Byzantium 330-1454
Royal Academy, until 22 March 2009
In his excellent book Portrait Painters, written more than half-a-century ago but still full of wisdom and stimulating observations, Allan Gwynne-Jones includes a note on the character of English art. He has been discussing the great glories of the medieval school of manuscript illumination in Britain, often forgotten when an assessment is made of our contribution to the visual arts. Yet between 1000 and 1300 the English school was the finest in Europe without a doubt.
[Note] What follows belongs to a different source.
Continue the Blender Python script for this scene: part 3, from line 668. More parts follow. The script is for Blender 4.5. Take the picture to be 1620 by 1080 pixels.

Gwynne-Jones writes: ‘In order to understand English art one must study its source. English art is Byzantine in root, the Byzantine tradition having found its way to Durham and thence to Winchester by way of Ireland. It is a very austere tradition. But the English genius is exuberant rather than austere, intimate rather than generalised; and so, when the noble tree of Byzantine art is transplanted to England, it not only bursts into a richer and more varied leaf but is soon twined round with honeysuckle, and haunted by many birds and beasts; and the hieratic quality we find persisting right through this greatest period of English art is always combined with an intense naturalism — one that not only extends to birds and beasts and flowers, but in which angels and, still more, devils and monsters, are rendered with an equal intensity of conviction.’
For anyone interested in the art of this country, no other justification is necessary for a trip to the Royal Academy to see its current blockbuster. Of course, Byzantine art deserves to be studied for its own sake, extensively and in depth, though I’m not sure that an exhibition of this sort is the way to achieve it. There is so much essential art that cannot be transported — the architecture, the murals, the mosaics — that a museum show can only ever tell part of the story.